What God wants from you is your heart.
He wants your love. He
wants you to care about what he says.
He wants you to learn, to study, and to memorize your Catechism,
just as Jesus did. He wants you to love everything he says, for this is how you
love God. And he wants this
for you, not just when you’re twelve, but when you’re fully grown,
when you’re busy raising a family, when you are retired, and when you
are getting close to your departure from this world.
He who had to watch his mother’s heart break with sorrow as she
witnessed his suffering and death for you, wants you always to witness
that suffering and death too. But
not in sorrow as a mother sees her dear child suffer.
No, Jesus wants you to look at his suffering and death in deep
joy. Because it means that your sins are washed away.
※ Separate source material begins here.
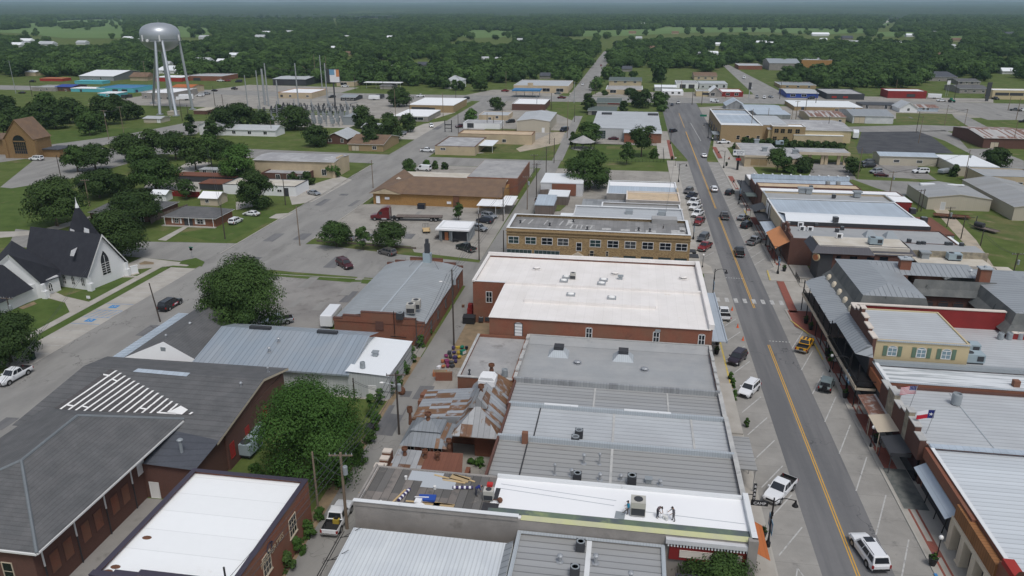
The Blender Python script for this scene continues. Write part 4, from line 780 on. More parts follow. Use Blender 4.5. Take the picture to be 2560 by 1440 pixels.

It means that the Angel of Death cannot strike you.
The blood forces him to pass you over and let you live.
And what a life we Christians have to live!
It is a life of loving what God says, just as Jesus loved it.
It is a life lived in union with Jesus who lived it before we
did, paving the way for our lives with his own life of perfect and
loving and holy obedience. Look
at his life and see your own! Look
at his holiness and see your holiness.
Look at his perfect satisfaction of God’s every demand, and
know that God is now pleased with you for Christ’s sake.
God’s favor rests on you, because it rests on his holy Son, and
Jesus has given himself to you.
This is what the word of God shows us, and this is why we love it so.
The twelve-year-old Jesus stayed in the temple to learn what the
Scriptures required of him. What
God’s word required of Jesus, it gives to us.
This is why we love it more than our very lives.